O ponto de partida reside em saber que ao mesmo tempo em que as Escrituras afirmam que a nossa cidade está nos céus (Fp 3.20; Hb 13,14), asseguram também que somos peregrinos neste mundo (1Pe 2.11). Não há qualquer contradição nessas verdades bíblicas, pois elas simplesmente enfatizam o desafio do servo de Deus em viver de forma transitória na esfera terrenal. A dupla cidadania do cristão, celestial e terrena, é uma compreensão elementar. Isso significa que os crentes não podem estar alienados da sociedade e das questões sociais, políticas e econômicas. Como cidadãos deste planeta e embasados em uma visão de mundo eminentemente bíblica, devemos respeitar as leis e participar das discussões do cenário político, influindo nos temas da sociedade e do governo.

A conscientização dos crentes a respeito da importância da participação política, contudo, não significa a união entre o Estado e a Igreja. A propósito, o Senhor Jesus estabeleceu a clara separação entre esses dois entes ao ordenar: “Dai, pois, a César o que é de César, e a Deus o que é de Deus” (Lc 20.25). Tais palavras reforçam tanto a responsabilidade espiritual quanto social, enfatizando que Igreja e Estado possuem papeis bem distintos. A igreja deve influenciar o governo, mas com ele não se confunde. Quando o Estado tenta intervir na igreja, ou vice-versa, os prejuízos são inevitáveis, com implicações que afetam a consistência doutrinária da cristandade, como bem atesta a história do cristianismo.

As Escrituras também nos admoestam a obedecer às autoridades (Rm 13.1,2), respeitando as leis e o governo civil, pois toda autoridade provém do Altíssimo e foram ordenadas por Ele (v.1), por isso o conselho paulino para intercedermos pelos governantes (1Tm 2.1-4). Contudo, tal obediência não pode ser cega e irrefletida. Todas as vezes que o Estado confrontar os princípios morais e espirituais decorrentes da Palavra, o cristão deve se preocupar em obedecer mais a Deus que aos homens (At 5.27-29), pois a sujeição à autoridade humana deve ser feita por amor ao Senhor (1Pe 2.13).

O maior instrumento para o exercício da responsabilidade política do cristão nos tempos atuais é o voto. Por meio dele elegemos as autoridades do país, do país ao vereador do município ao do presidente do país.

Os discípulos de Cristo devem votar de forma livre e consciente, o que implica em exercer o direito ao voto de modo refletido e com senso de responsabilidade, na busca pelo atendimento do interesse público (Fp. 2.4), à luz dos valores morais e espirituais extraídos das Escrituras.

Na prática, isso sugere que o voto deve ser precedido da avaliação dos candidatos e de suas propostas de governo, optando por aqueles que defendam princípios que estejam em consonância com os valores morais contidos na Palavra (Pv 2.8.28).

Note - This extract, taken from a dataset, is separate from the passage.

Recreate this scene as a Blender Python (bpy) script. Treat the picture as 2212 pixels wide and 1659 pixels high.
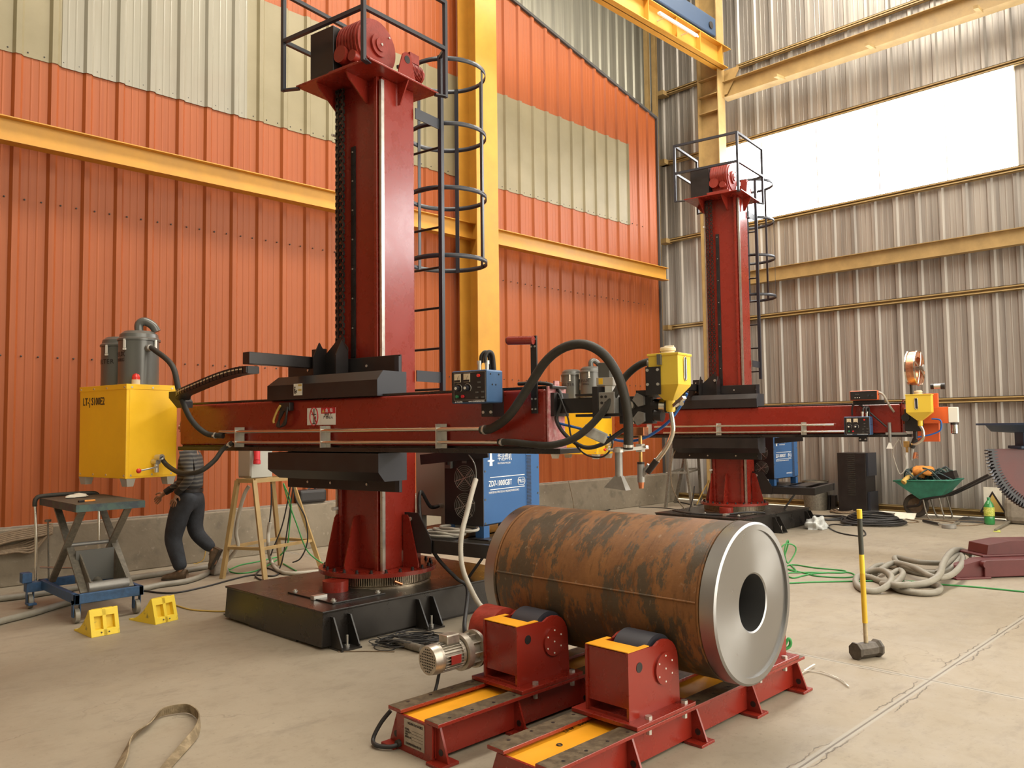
import bpy, math, random
from math import sin, cos, pi, radians as rad
from mathutils import Vector, Matrix
random.seed(7)
sc = bpy.context.scene
for o in list(bpy.data.objects): bpy.data.objects.remove(o)
col = sc.collection

# ------------------------------------------------------------ camera (2212 x 1659, f = 1730 px)
FPX = 1730.66; YAW, PIT, ROL = 0.790388462, 0.0554314062, -0.0118958289; HC = 1.6
_f = Vector((cos(YAW)*cos(PIT), sin(YAW)*cos(PIT), sin(PIT)))
_r = Vector((sin(YAW), -cos(YAW), 0)); _u = _r.cross(_f)
_r2 = cos(ROL)*_r + sin(ROL)*_u; _u2 = -sin(ROL)*_r + cos(ROL)*_u
CAM = Vector((0, 0, HC))
cd = bpy.data.cameras.new('camera'); cam = bpy.data.objects.new('camera', cd); col.objects.link(cam)
cd.sensor_width = 36; cd.lens = 36*FPX/2212; cd.clip_end = 200
cam.matrix_world = Matrix(((_r2.x, _u2.x, -_f.x, 0), (_r2.y, _u2.y, -_f.y, 0), (_r2.z, _u2.z, -_f.z, HC), (0, 0, 0, 1)))
sc.camera = cam
sc.view_settings.view_transform = 'Standard'; sc.view_settings.look = 'None'
sc.view_settings.gamma = 1.0; sc.view_settings.exposure = 0.22; sc.view_settings.use_curve_mapping = False
# ------------------------------------------------------------ daylight
wd = bpy.data.worlds.new('sky'); sc.world = wd; wd.use_nodes = True
bg = wd.node_tree.nodes['Background']; bg.inputs[0].default_value = (1.0, 0.92, 0.78, 1); bg.inputs[1].default_value = 3.9
SKYLIGHT = 18.0      # strength of the translucent roof panels
WINDOW = 10.0         # strength of the translucent wall panels
def area(name, loc, rot, sx, sy, power, colr):
    l = bpy.data.lights.new(name, 'AREA'); l.shape = 'RECTANGLE'; l.size = sx; l.size_y = sy; l.energy = power; l.color = colr
    o = bpy.data.objects.new(name, l); col.objects.link(o); o.location = loc; o.rotation_euler = rot; return o

# ------------------------------------------------------------ helpers: picture measurements turned into places
def ray(x, y): return _r2*((x-1106)/FPX) - _u2*((y-829.5)/FPX) + _f
def G(x, y, z=0.0): d = ray(x, y); return CAM + d*((z-HC)/d.z)
def onX(x, y, X): d = ray(x, y); return CAM + d*(X/d.x)
def onY(x, y, Y): d = ray(x, y); return CAM + d*(Y/d.y)
def onP(x, y, p, n): d = ray(x, y); return CAM + d*((Vector(p)-CAM).dot(n)/d.dot(n))
FH = Vector((cos(YAW), sin(YAW), 0)); RH = Vector((sin(YAW), -cos(YAW), 0))
def onV(x, y, p): return onP(x, y, p, FH)      # upright plane through p that faces the viewer
A = Vector((cos(rad(-80)), sin(rad(-80)), 0)); B = Vector((cos(rad(190)), sin(rad(190)), 0))
C1 = Vector((4.19, 5.94, 0)); C2 = Vector((11.37, 6.56, 0))
# machine space: x = a (along the boom towards its working end), y = -b (b: out of the column front), z up
def mb(x, y, b, C=C1):
    P = onP(x, y, C+B*b, B)-C; return Vector((P.dot(A), -b, P.z))
def ma(x, y, a, C=C1):
    P = onP(x, y, C+A*a, A)-C; return Vector((a, -P.dot(B), P.z))
def L(a, b, z): return Vector((a, -b, z))

# ------------------------------------------------------------ materials
M = {}
def mat(name, colr, rough=.5, metal=0., var=0., vscale=8., bump=0., bscale=60., col2=None, emit=None, spec=None, stretch=None, alpha=None, trans=0., coat=0.):
    m = bpy.data.materials.new(name); m.use_nodes = True; nt = m.node_tree; N = nt.nodes; b = N['Principled BSDF']
    b.inputs['Base Color'].default_value = (*colr, 1); b.inputs['Roughness'].default_value = rough; b.inputs['Metallic'].default_value = metal
    if spec is not None: b.inputs['Specular IOR Level'].default_value = spec
    if trans: b.inputs['Transmission Weight'].default_value = trans
    if coat: b.inputs['Coat Weight'].default_value = coat; b.inputs['Coat Roughness'].default_value = .15
    if alpha is not None: b.inputs['Alpha'].default_value = alpha
    if emit: b.inputs['Emission Color'].default_value = (*emit[0], 1); b.inputs['Emission Strength'].default_value = emit[1]
    if var or bump or col2:
        tc = N.new('ShaderNodeTexCoord'); mp = N.new('ShaderNodeMapping'); nt.links.new(tc.outputs['Object'], mp.inputs[0])
        if stretch: mp.inputs['Scale'].default_value = stretch
        nz = N.new('ShaderNodeTexNoise'); nz.inputs['Scale'].default_value = vscale; nz.inputs['Detail'].default_value = 6; nz.inputs['Roughness'].default_value = .62
        nt.links.new(mp.outputs[0], nz.inputs['Vector'])
        if var or col2:
            mr = N.new('ShaderNodeMapRange'); mr.inputs['From Min'].default_value = .42 if col2 else .3; mr.inputs['From Max'].default_value = .6 if col2 else .7
            nt.links.new(nz.outputs['Fac'], mr.inputs['Value'])
            mx = N.new('ShaderNodeMix'); mx.data_type = 'RGBA'; nt.links.new(mr.outputs[0], mx.inputs['Factor'])
            c2 = col2 or tuple(min(1, c*(1+var)) for c in colr); c1 = colr if col2 else tuple(c*(1-var) for c in colr)
            mx.inputs['A'].default_value = (*c1, 1); mx.inputs['B'].default_value = (*c2, 1)
            nt.links.new(mx.outputs['Result'], b.inputs['Base Color'])
            rr = N.new('ShaderNodeMapRange'); rr.inputs['To Min'].default_value = max(.05, rough-.1); rr.inputs['To Max'].default_value = min(1, rough+.12)
            nt.links.new(nz.outputs['Fac'], rr.inputs['Value']); nt.links.new(rr.outputs[0], b.inputs['Roughness'])
        if bump:
            n2 = N.new('ShaderNodeTexNoise'); n2.inputs['Scale'].default_value = bscale; n2.inputs['Detail'].default_value = 4; nt.links.new(mp.outputs[0], n2.inputs['Vector'])
            bp = N.new('ShaderNodeBump'); bp.inputs['Strength'].default_value = bump; bp.inputs['Distance'].default_value = .004
            nt.links.new(n2.outputs['Fac'], bp.inputs['Height']); nt.links.new(bp.outputs[0], b.inputs['Normal'])
    M[name] = m; return m
mat('red', (.24, .019, .010), .27, var=.04, vscale=5, bump=.15, bscale=25, coat=.25)
mat('red_dull', (.26, .024, .018), .42, var=.12, vscale=9, bump=.25, bscale=60)
mat('red_gear', (.27, .028, .016), .4, var=.2, vscale=20, bump=.4, bscale=60)
mat('dark_red', (.115, .022, .022), .4, var=.15, vscale=6)
mat('black', (.018, .015, .015), .35, var=.25, vscale=6)
mat('black_dusty', (.022, .019, .017), .28, var=.35, vscale=4, bump=.1, bscale=20)
mat('black_blue', (.03, .032, .042), .4)
mat('rubber', (.028, .025, .019), .62, var=.3, vscale=20, bump=.3, bscale=120)
mat('cable', (.022, .02, .02), .5)
mat('steel', (.52, .50, .46), .3, .9, var=.15, vscale=18)
mat('steel_polish', (.70, .66, .58), .18, 1.0)
mat('film_pink', (.50, .16, .17), .35, vscale=18, col2=(.62, .36, .36), bump=.3, bscale=90)
mat('zinc', (.62, .60, .55), .38, .8)
mat('grey_metal', (.30, .29, .27), .45, .4, var=.15, vscale=12)
mat('canister', (.115, .115, .105), .30, .2, coat=.2)
mat('yellow', (.98, .56, .022), .35, var=.05, vscale=4)
mat('yellow_hopper', (.80, .56, .06), .35)
mat('yellow_rail', (.80, .35, .015), .38, var=.08, vscale=7)
mat('yellow_beam', (.56, .28, .035), .5, var=.1, vscale=3)
mat('yellow_post', (.40, .27, .11), .5, var=.15, vscale=5)  # duller than yellow_beam: window haze put into the paint colour
mat('blue', (.035, .115, .29), .42, var=.05, vscale=5)
mat('blue_box', (.05, .12, .25), .4, .2)
mat('blue_frame', (.03, .085, .19), .5, var=.3, vscale=20)
mat('blue_cable', (.02, .13, .48), .4)
mat('crane_blue', (.03, .06, .12), .5)
mat('teal_worn', (.03, .045, .06), .5, vscale=9, col2=(.055, .10, .085))
mat('bench_top', (.05, .042, .03), .6, vscale=14, col2=(.09, .075, .05))
mat('scissor_steel', (.20, .18, .145), .5, .3, var=.3, vscale=30)
mat('white', (.78, .76, .70), .5)
mat('paper', (.72, .68, .58), .7, var=.08, vscale=20)
mat('cream_cap', (.70, .58, .40), .5, var=.1, vscale=30)
mat('letter_white', (.85, .86, .86), .5)
mat('letter_black', (.02, .012, .012), .5)
mat('sign_red', (.55, .02, .03), .5)
mat('orange_box', (.75, .13, .03), .4)
mat('rust_plate', (.085, .06, .035), .5, .3, vscale=22, col2=(.15, .11, .065), bump=.3, bscale=80)
mat('copper', (.75, .30, .15), .28, .95)
mat('copper_wire', (.62, .27, .15), .32, .85, stretch=(1, 1, 1), var=.25, vscale=30)
mat('brass', (.55, .34, .12), .35, .9, var=.2, vscale=20)
mat('gear', (.42, .35, .26), .32, .8, var=.3, vscale=40)
mat('alu', (.44, .40, .34), .35, .75, var=.2, vscale=25)
mat('grey_hose', (.27, .25, .205), .5, var=.12, vscale=12)
mat('pale_hose', (.42, .385, .32), .5, var=.1, vscale=12)
mat('grey_cab', (.42, .395, .34), .5)
mat('grey_box', (.42, .42, .37), .5)
mat('green_cable', (.04, .28, .07), .45)
mat('yellow_cable', (.55, .36, .08), .5)
mat('brown_rope', (.19, .135, .085), .8, var=.3, vscale=40)
mat('webbing', (.17, .125, .07), .85, vscale=14, col2=(.30, .23, .14), bump=.5, bscale=150)
mat('skin', (.30, .155, .085), .55)
mat('hair', (.012, .010, .009), .7)
mat('jeans', (.030, .034, .043), .85, var=.4, vscale=9, bump=.4, bscale=80)
mat('shoe', (.13, .085, .05), .75, var=.3, vscale=25)
mat('sole', (.05, .04, .03), .8)
mat('barrow_green', (.03, .19, .13), .5, var=.3, vscale=7)
mat('bag_orange', (.70, .27, .05), .7, var=.2, vscale=12)
mat('plastic', (.62, .64, .62), .25, var=.12, vscale=14, bump=.6, bscale=30)
mat('bottle_green', (.03, .22, .06), .12, coat=.5)
mat('bottle_label', (.35, .42, .05), .4, vscale=30, col2=(.62, .60, .15))
mat('bottle_clear', (.72, .45, .18), .1, trans=.6)
mat('stone', (.25, .215, .175), .9, var=.2, vscale=14, bump=.6, bscale=30)
mat('hammer', (.10, .085, .07), .5, .6, var=.3, vscale=25, bump=.3, bscale=60)
mat('handle_wood', (.45, .36, .22), .6, var=.2, vscale=30)
mat('handle_yellow', (.74, .47, .03), .4, stretch=(1, 1, .25), vscale=26, col2=(.70, .43, .03))
mat('handle_tape', (.045, .05, .04), .6, vscale=18, col2=(.06, .06, .045))
mat('lamp_red', (.75, .03, .02), .2, coat=.5)
mat('push_green', (.03, .22, .09), .3)
mat('sky_glass', (.9, .95, .9), .05, trans=.9)
mat('unlit_tube_glow', (.9, .9, .9), .4, emit=((1, .98, .9), .25))  # tube is unlit; weak emission put in to keep it white
mat('panel_glow', (1, 1, 1), .5, emit=((.97, .985, 1.0), WINDOW))
mat('roof_glow', (1, 1, 1), .5, emit=((1.0, .93, .80), SKYLIGHT))
mat('mat_dark', (.07, .065, .06), .8)
mat('warn_yellow', (.55, .38, .10), .6)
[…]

Evidente a importância de se investigar a ideologia do candidato e de seu partido político, para não correr o risco de votar em candidatos que defendam propostas e projetos imorais que afrontem a família e os princípios éticos cristãos (2Tm 3.1-7).  Lembre-se que ao votar no candidato, você também estará votando no seu partido político, podendo ajudar a eleger outros candidatos.

Devemos privilegiar candidatos que defendam a moral, os bons costumes, a família tradicional, a dignidade da pessoa humana e a defesa das liberdades, inclusive religiosa.

É preciso ainda ter cuidado com os falsos “políticos evangélicos”. Aproveitando-se do crescimento dos evangélicos no país, muitos candidatos assim se apresentam a fim de conquistar o eleitorado das igrejas cristãs. Esse contexto exige discernimento. O simples fato de alguém se apresentar como “irmão” não é suficiente para merecer o voto dos fiéis. Até mesmo tais candidatos precisam passar pelo crivo da avaliação, para averiguar se possuem compromisso com o Reino, bom testemunho público e capacidade para a atuação política.

É dever do cristão não negociar o seu voto.Vender o voto é o mesmo que barganhar a consciência. Além de ser sinal de egoísmo (Gl 5.20), visando o benefício pessoal, é também um ilícito eleitoral. Convém lembrar que se considera “venda de voto” não somente o recebimento de dinheiro em espécie, mas toda e qualquer vantagem pessoal, inclusive bens e ofertas de emprego.

A melhor atuação política da igreja deve ser por meio da conscientização e orientação dos seus membros, para que votem com ética e discernimento bíblico. Cabe à liderança o ensino adequado da política à luz das Escrituras, enfatizando a importância da politização sadia dos crentes e o envolvimento com as questões públicas. O púlpito não é lugar para propaganda eleitoreira, e a igreja de Deus (Gl 1.13) não é trampolim político, mas a coluna e firmeza da verdade (1 Tm 3.15). Aliás, cabe lembrar que a legislação eleitoral veda a realização de propaganda política dentro do templo.

Finalizo destacando que a influência da religião evangélica no processo eleitoral, não deve ser, dentro dessa tradição teológica, uma estratégia de tomada de poder, e sim uma participação construtiva, propositiva e até mesmo questionadora, em defesa da justiça e de seus valores e princípios bíblicos, conscientizando os crentes para o exercício do direito ao voto de maneira livre e consciente, para a glória de Deus.